(Stored entries)
———
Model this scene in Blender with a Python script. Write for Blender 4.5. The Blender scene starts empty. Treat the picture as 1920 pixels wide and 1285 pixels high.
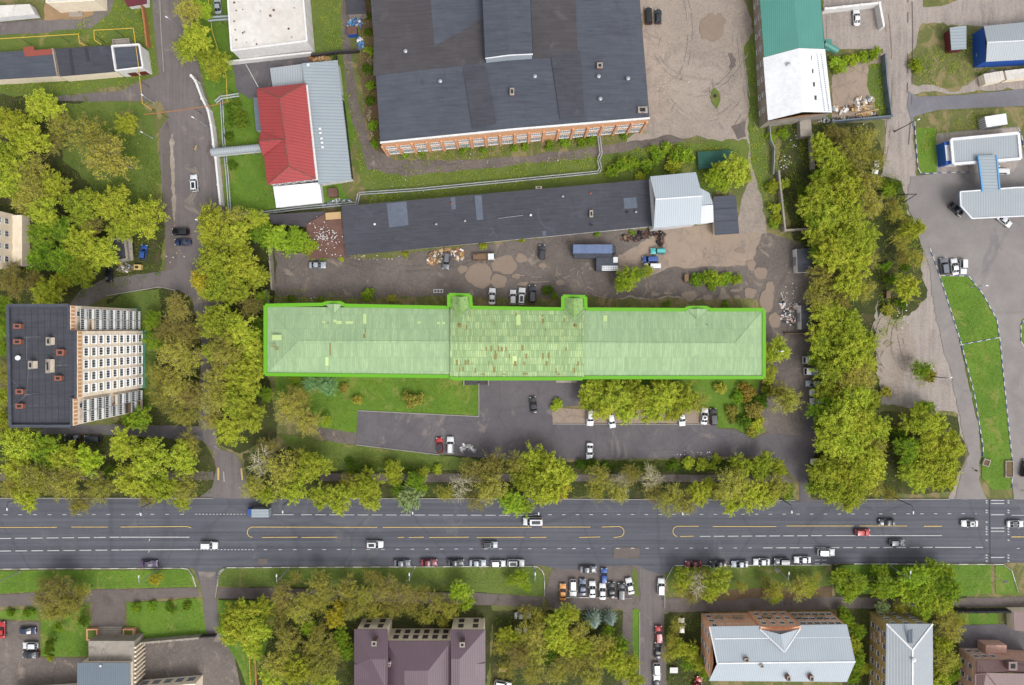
import bpy, math, random
import numpy as np
from mathutils import Vector, Matrix, geometry, noise
PI = math.pi
random.seed(7); rng = np.random.default_rng(7)
scene = bpy.context.scene
C = scene.collection
# ------------------------------------------------------------------ camera, sky, sun
S = 0.155                    # metres per photo pixel on the ground
H = 1280 * S                 # drone height
NX, NY = 960, 617            # photo pixel straight below the drone
cam_d = bpy.data.cameras.new('drone_camera'); cam = bpy.data.objects.new('drone_camera', cam_d); C.objects.link(cam)
cam.location = (0, 0, H); cam.rotation_euler = (0, 0, 0)
cam_d.sensor_width = 36; cam_d.lens = 24; cam_d.shift_y = -(642.5 - NY) / 1920
cam_d.clip_start = 1; cam_d.clip_end = 3000
scene.camera = cam
SUN_EL, SUN_AZ = math.radians(56), math.radians(142)    # compass bearing of the sun
w = bpy.data.worlds.new('World'); scene.world = w; w.use_nodes = True
nt = w.node_tree; bg = nt.nodes['Background']
sky = nt.nodes.new('ShaderNodeTexSky'); sky.sky_type = 'NISHITA'; sky.sun_disc = False
sky.sun_elevation = SUN_EL; sky.sun_rotation = SUN_AZ; sky.dust_density = 4.0; sky.air_density = 1.0; sky.ozone_density = 1.0
hs = nt.nodes.new('ShaderNodeHueSaturation'); hs.inputs['Saturation'].default_value = 0.15
nt.links.new(sky.outputs[0], hs.inputs['Color']); nt.links.new(hs.outputs[0], bg.inputs[0]); bg.inputs[1].default_value = 0.15
sd = bpy.data.lights.new('sun', 'SUN'); so = bpy.data.objects.new('sun', sd); C.objects.link(so)
sd.energy = 0.7; sd.angle = math.radians(20); sd.color = (1, .97, .92)
so.rotation_euler = (PI/2 - SUN_EL, 0, PI - SUN_AZ)
scene.view_settings.view_transform = 'Standard'; scene.view_settings.look = 'None'
scene.view_settings.exposure = 0.7; scene.view_settings.gamma = 1

# ------------------------------------------------------------------ helpers
def W(x, y, h=0.0):
    k = (H - h) / H
    return Vector(((x - NX) * S * k, (NY - y) * S * k, h))
def lin(c):
    c = c / 255.0
    return c / 12.92 if c <= 0.04045 else ((c + 0.055) / 1.055) ** 2.4
K = 0.74
def P(r, g, b, k=K): return (lin(r) * k, lin(g) * k, lin(b) * k, 1)
def link(o, parent=None):
    C.objects.link(o)
    if parent: o.parent = parent
    return o
LABELS = {}
def tag(o, label, cat, group=None, kind=None):
    n = len(label.split())
    if n < 4 or n > 16: print('LABEL LEN', n, label)
    if label in LABELS and not group: print('DUP LABEL', label)
    LABELS[label] = 1
    o['label'] = label; o['category'] = cat
    if group: o['group'] = group
    if kind: o['kind'] = kind
    return o
def thing(name, label, cat, loc=(0, 0, 0), rz=0, group=None):
    o = bpy.data.objects.new(name, None); o.empty_display_size = .5; C.objects.link(o)
    o.location = loc; o.rotation_euler = (0, 0, rz)
    return tag(o, label, cat, group)
class MB:
    def __init__(s): s.v = []; s.f = []; s.m = []
    def add(s, vs, fs, mi=0):
        b = len(s.v); s.v += [tuple(p) for p in vs]; s.f += [tuple(i + b for i in f) for f in fs]; s.m += [mi] * len(fs); return s
    def box(s, c, d, rz=0, mi=0, rx=0):
        x, y, z = d[0] / 2, d[1] / 2, d[2] / 2
        M = Matrix.Translation(c) @ Matrix.Rotation(rz, 4, 'Z') @ Matrix.Rotation(rx, 4, 'X')
        vs = [M @ Vector(p) for p in ((-x,-y,-z),(x,-y,-z),(x,y,-z),(-x,y,-z),(-x,-y,z),(x,-y,z),(x,y,z),(-x,y,z))]
        return s.add(vs, [(3,2,1,0),(4,5,6,7),(0,1,5,4),(1,2,6,5),(2,3,7,6),(3,0,4,7)], mi)
    def bar(s, p, q, w_, h_, mi=0):          # box beam between two points
        p = Vector(p); q = Vector(q); d = q - p; L = d.length
        if L < 1e-5: return s
        z = Vector((0, 0, 1)); 
        if abs(d.normalized().z) > .99: z = Vector((1, 0, 0))
        sx = d.cross(z).normalized() * w_ / 2; up = sx.cross(d).normalized() * h_ / 2
        vs = [p - sx - up, p + sx - up, p + sx + up, p - sx + up, q - sx - up, q + sx - up, q + sx + up, q - sx + up]
        return s.add(vs, [(0,1,2,3),(7,6,5,4),(0,4,5,1),(1,5,6,2),(2,6,7,3),(3,7,4,0)], mi)
    def tube(s, p, q, r0, r1=None, n=8, mi=0, cap=True):
        r1 = r0 if r1 is None else r1
        p = Vector(p); q = Vector(q); d = (q - p)
        if d.length < 1e-5: return s
        d.normalize(); a = d.orthogonal().normalized(); b = d.cross(a)
        vs = []
        for c, r in ((p, r0), (q, r1)):
            for i in range(n):
                t = 2 * PI * i / n; vs.append(c + a * r * math.cos(t) + b * r * math.sin(t))
        fs = [(i, (i + 1) % n, n + (i + 1) % n, n + i) for i in range(n)]
        if cap: fs += [tuple(range(n - 1, -1, -1)), tuple(range(n, 2 * n))]
        return s.add(vs, fs, mi)
    def prism(s, poly, z0, z1, mi=0, top=None, bottom=False):   # poly: xy, clockwise or not
        a = sum(poly[i][0] * poly[(i+1) % len(poly)][1] - poly[(i+1) % len(poly)][0] * poly[i][1] for i in range(len(poly)))
        if a < 0: poly = poly[::-1]
        n = len(poly)
        vs = [(p[0], p[1], z0) for p in poly] + [(p[0], p[1], z1) for p in poly]
        s.add(vs, [(i, (i+1) % n, n + (i+1) % n, n + i) for i in range(n)], mi)
        if top is not None: s.add(vs[n:], [tuple(range(n))], top)
        if bottom: s.add(vs[:n], [tuple(range(n-1, -1, -1))], mi)
        return s
    def build(s, name, mats, parent=None, loc=None, smooth=False):
        me = bpy.data.meshes.new(name); me.from_pydata(s.v, [], s.f)
        if not isinstance(mats, (list, tuple)): mats = [mats]
        for m_ in mats: me.materials.append(m_)
        me.polygons.foreach_set('material_index', s.m)
        if smooth: me.polygons.foreach_set('use_smooth', [True] * len(s.f))
        me.update()
        o = bpy.data.objects.new(name, me)
        if loc is not None: o.location = loc
        return link(o, parent)
def struct(o): o['kind'] = 'structure'; return o

# ------------------------------------------------------------------ materials
def nodes(name):
    m = bpy.data.materials.new(name); m.use_nodes = True
    t = m.node_tree; return m, t, t.nodes['Principled BSDF']
def N(t, kind, **kw):
    n = t.nodes.new(kind)
    for k, v in kw.items():
        if k in n.inputs: n.inputs[k].default_value = v
        else: setattr(n, k, v)
    return n
def mixc(t, fac, a, b, blend='MIX'):
    n = t.nodes.new('ShaderNodeMix'); n.data_type = 'RGBA'; n.blend_type = blend
    for sock, v in ((n.inputs[0], fac), (n.inputs[6], a), (n.inputs[7], b)):
        if hasattr(v, 'is_output') : t.links.new(v, sock)
        else: sock.default_value = v
    return n.outputs[2]
def ramp(t, src, lo, hi, a=0., b=1.):
    n = t.nodes.new('ShaderNodeMapRange'); n.inputs[1].default_value = lo; n.inputs[2].default_value = hi
    n.inputs[3].default_value = a; n.inputs[4].default_value = b; n.clamp = True
    t.links.new(src, n.inputs[0]); return n.outputs[0]
def coords(t, sc=(1, 1, 1), world=True, rz=0):
    if world: g = t.nodes.new('ShaderNodeNewGeometry').outputs['Position']
    else: g = t.nodes.new('ShaderNodeTexCoord').outputs['Object']
    mp = t.nodes.new('ShaderNodeMapping'); mp.inputs['Scale'].default_value = sc; mp.inputs['Rotation'].default_value = (0, 0, rz)
    t.links.new(g, mp.inputs[0]); return mp.outputs[0]
def nz(t, vec, scale, detail=4, rough=.6, dist=0):
    n = N(t, 'ShaderNodeTexNoise', Scale=scale, Detail=detail, Roughness=rough, Distortion=dist)
    t.links.new(vec, n.inputs['Vector']); return n.outputs['Fac']
def plain(name, col, rough=.6, metal=0, coat=0, spec=None):
    m, t, b = nodes(name); b.inputs['Base Color'].default_value = col; b.inputs['Roughness'].default_value = rough
    b.inputs['Metallic'].default_value = metal; b.inputs['Coat Weight'].default_value = coat
    return m
def surf(name, c1, c2, c3=None, big=.08, mid=.6, fine=4., rough=.9, streak=None, patch=None, patch_lo=.56, crack=None, bump=.0, rz=0, fcon=.35, seam=False):
    """weathered surface: big blotches c1/c2, patches of c3, fine speckle"""
    m, t, b = nodes(name)
    v = coords(t, (1, 1, 1))
    n1 = nz(t, v, big, 5, .65, .4)
    col = mixc(t, ramp(t, n1, .38, .62), c1, c2)
    n2 = nz(t, v, mid, 6, .7, .3)
    col = mixc(t, ramp(t, n2, .3, .75, 0, .6), col, tuple(x * .62 for x in c1[:3]) + (1,))
    if c3:
        n3 = nz(t, coords(t, (1.3, 1, 1)), patch or big * 2.3, 7, .72, .8)
        col = mixc(t, ramp(t, n3, patch_lo, patch_lo + .08), col, c3)
    if streak:
        n4 = nz(t, coords(t, (streak[0], streak[1], 1), rz=rz), 1, 5, .7)
        col = mixc(t, ramp(t, n4, .35, .7, 0, streak[2]), col, tuple(min(1, x * 1.5) for x in c2[:3]) + (1,))
        n5 = nz(t, coords(t, (streak[0] * .6, streak[1] * 1.7, 1), rz=rz), 1, 3, .6)
        col = mixc(t, ramp(t, n5, .5, .75, 0, streak[2]), col, tuple(x * .5 for x in c1[:3]) + (1,))
    if crack:
        vo = N(t, 'ShaderNodeTexVoronoi', Scale=crack[0], feature='DISTANCE_TO_EDGE')
        wv = N(t, 'ShaderNodeTexNoise', Scale=crack[0] * 2.5, Detail=4); t.links.new(v, wv.inputs['Vector'])
        mv = t.nodes.new('ShaderNodeVectorMath'); mv.operation = 'MULTIPLY_ADD'; mv.inputs[1].default_value = (2.5 , 2.5 , 0)
        t.links.new(wv.outputs['Color'], mv.inputs[0]); t.links.new(v, mv.inputs[2]); t.links.new(mv.outputs[0], vo.inputs['Vector'])
        col = mixc(t, ramp(t, vo.outputs['Distance'], .0, .02, crack[1], 0), col, tuple(x * .4 for x in c1[:3]) + (1,))
    if seam:    # overlapping felt strips about a metre wide
        br = N(t, 'ShaderNodeTexBrick', Color1=(0, 0, 0, 1), Color2=(1, 1, 1, 1), Mortar=(.5, .5, .5, 1), Scale=1); br.inputs['Brick Width'].default_value = 9; br.inputs['Row Height'].default_value = 1.05; br.inputs['Mortar Size'].default_value = .03
        t.links.new(coords(t, (1, 1, 1), rz=-.085), br.inputs['Vector'])
        col = mixc(t, ramp(t, br.outputs['Color'], 0, 1, 0, .22), col, tuple(x * 1.5 for x in c1[:3]) + (1,))
        col = mixc(t, ramp(t, br.outputs['Fac'], 0, 1, 0, .45), col, tuple(x * .5 for x in c1[:3]) + (1,))
    n6 = nz(t, v, fine, 3, .8)
    col = mixc(t, ramp(t, n6, .3, .7, 0, fcon), col, tuple(min(1, x * 1.7) for x in c2[:3]) + (1,))
    t.links.new(col, b.inputs['Base Color']); b.inputs['Roughness'].default_value = rough
    b.inputs['Specular IOR Level'].default_value = .25
    if bump:
        bp = N(t, 'ShaderNodeBump', Strength=bump, Distance=.1); t.links.new(n6, bp.inputs['Height']); t.links.new(bp.outputs[0], b.inputs['Normal'])
    return m
M = {}
M['asphalt'] = surf('main_road_asphalt', P(78,80,89), P(94,95,102), P(104,102,104), big=.03, mid=.2, streak=(.012, .8, .6), patch=.05, patch_lo=.58, crack=(.035, .3), fcon=.3)
M['asphalt2'] = surf('yard_asphalt', P(96,92,96), P(112,107,110), P(128,119,116), big=.06, mid=.35, patch=.1, patch_lo=.57, crack=(.06, .25), fcon=.25)
M['asphalt3'] = surf('street_asphalt', P(104,98,98), P(120,113,111), P(146,134,122), big=.05, mid=.3, patch=.09, patch_lo=.58, streak=(1.2, .03, .3), fcon=.25)
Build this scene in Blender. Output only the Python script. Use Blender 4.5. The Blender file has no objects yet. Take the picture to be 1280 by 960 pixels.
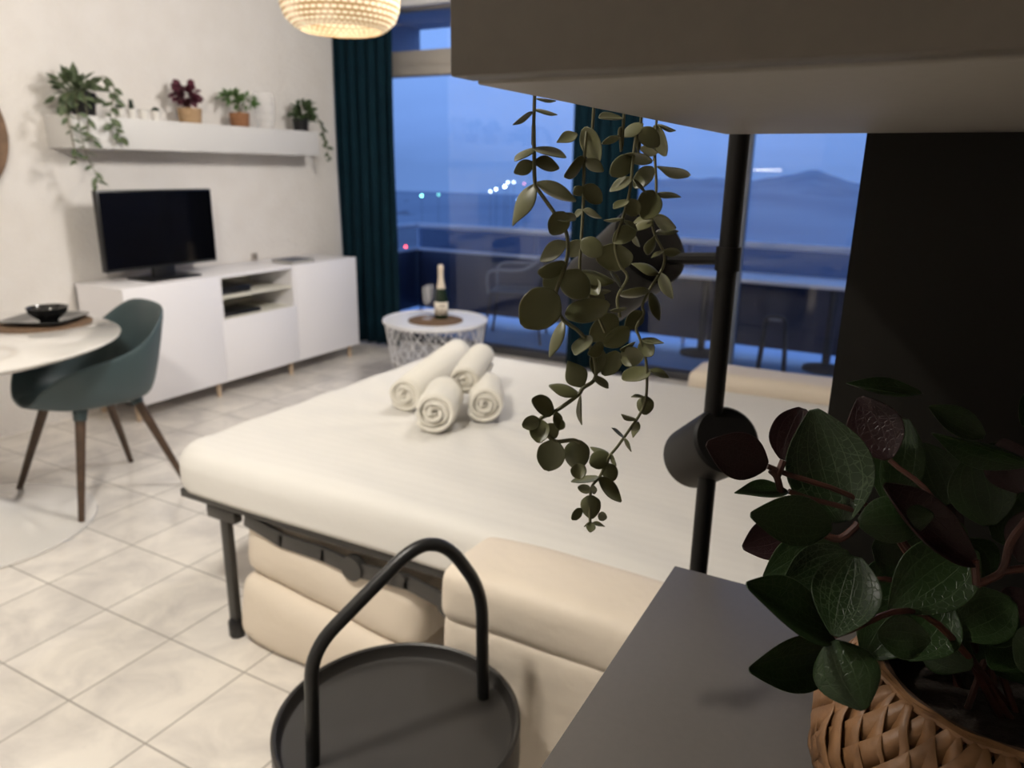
import bpy, bmesh, math, random
import numpy as np
from mathutils import Vector, Matrix

random.seed(7)
C = bpy.context.scene.collection
PI = math.pi
H = 1.37                                   # eye height of the photographer

# ------------------------------------------------------------------ camera
YAW, PITCH, ROLL, FPX = 0.49630, 0.28092, 0.01586, 929.6
def cam_axes():
    cy, sy = math.cos(YAW), math.sin(YAW)
    fw = Vector((-sy, cy, 0)); rt = Vector((cy, sy, 0)); up = Vector((0, 0, 1))
    f2 = fw*math.cos(PITCH) - up*math.sin(PITCH)
    u2 = up*math.cos(PITCH) + fw*math.sin(PITCH)
    r = rt*math.cos(ROLL) + u2*math.sin(ROLL)
    u = u2*math.cos(ROLL) - rt*math.sin(ROLL)
    return r, u, f2
CR, CU, CF = cam_axes()
CP = Vector((0, 0, H))
def ray(x, y): return CF + CR*((x-640)/FPX) - CU*((y-480)/FPX)
def at(x, y, t): return CP + ray(x, y)*t
def onz(x, y, z): d = ray(x, y); return CP + d*((z-H)/d.z)
def onx(x, y, X): d = ray(x, y); return CP + d*(X/d.x)
def ony(x, y, Y): d = ray(x, y); return CP + d*(Y/d.y)

cam = bpy.data.cameras.new('camera'); co = bpy.data.objects.new('camera', cam); C.objects.link(co)
M = Matrix.Identity(4)
for i in range(3):
    M[i][0], M[i][1], M[i][2], M[i][3] = CR[i], CU[i], -CF[i], CP[i]
co.matrix_world = M
cam.sensor_width = 36; cam.lens = FPX/1280*36
cam.clip_start = 0.02; cam.clip_end = 12000
cam.dof.use_dof = True; cam.dof.focus_distance = 0.53; cam.dof.aperture_fstop = 8.2
bpy.context.scene.camera = co

# ------------------------------------------------------------------ materials
def mat(name, col, rough=.5, metal=0, spec=.5, bump=None, vary=None, coat=0, emit=None, trans=0, ior=1.45, sheen=0):
    m = bpy.data.materials.new(name); m.use_nodes = True
    nt = m.node_tree; b = nt.nodes['Principled BSDF']
    b.inputs['Base Color'].default_value = (*col, 1)
    b.inputs['Roughness'].default_value = rough
    b.inputs['Metallic'].default_value = metal
    b.inputs['Specular IOR Level'].default_value = spec
    b.inputs['Coat Weight'].default_value = coat
    b.inputs['Sheen Weight'].default_value = sheen
    b.inputs['Transmission Weight'].default_value = trans
    b.inputs['IOR'].default_value = ior
    if emit:
        b.inputs['Emission Color'].default_value = (*emit[0], 1); b.inputs['Emission Strength'].default_value = emit[1]
    tc = nt.nodes.new('ShaderNodeTexCoord')
    if vary:                                  # (scale, amount, second colour)
        n = nt.nodes.new('ShaderNodeTexNoise'); n.inputs['Scale'].default_value = vary[0]; n.inputs['Detail'].default_value = 5
        nt.links.new(tc.outputs['Object'], n.inputs['Vector'])
        r = nt.nodes.new('ShaderNodeMapRange'); r.inputs['From Min'].default_value = .35; r.inputs['From Max'].default_value = .65
        nt.links.new(n.outputs['Fac'], r.inputs['Value'])
        mx = nt.nodes.new('ShaderNodeMix'); mx.data_type = 'RGBA'
        mx.inputs['A'].default_value = (*col, 1); mx.inputs['B'].default_value = (*vary[1], 1)
        nt.links.new(r.outputs['Result'], mx.inputs['Factor']); nt.links.new(mx.outputs['Result'], b.inputs['Base Color'])
    if bump:                                  # (scale, strength, distance)
        n = nt.nodes.new('ShaderNodeTexNoise'); n.inputs['Scale'].default_value = bump[0]; n.inputs['Detail'].default_value = 4
        nt.links.new(tc.outputs['Object'], n.inputs['Vector'])
        bp = nt.nodes.new('ShaderNodeBump'); bp.inputs['Strength'].default_value = bump[1]; bp.inputs['Distance'].default_value = bump[2]
        nt.links.new(n.outputs['Fac'], bp.inputs['Height']); nt.links.new(bp.outputs['Normal'], b.inputs['Normal'])
    return m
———
## Given problem
Above are records; repeat only the lines from the line with "Build this scene" through the line with "of the photographer", and leave pictures out.

## Answer for this exercise
Build this scene in Blender. Output only the Python script. Use Blender 4.5. The Blender file has no objects yet. Take the picture to be 1280 by 960 pixels.
import bpy, bmesh, math, random
import numpy as np
from mathutils import Vector, Matrix

random.seed(7)
C = bpy.context.scene.collection
PI = math.pi
H = 1.37                                   # eye height of the photographer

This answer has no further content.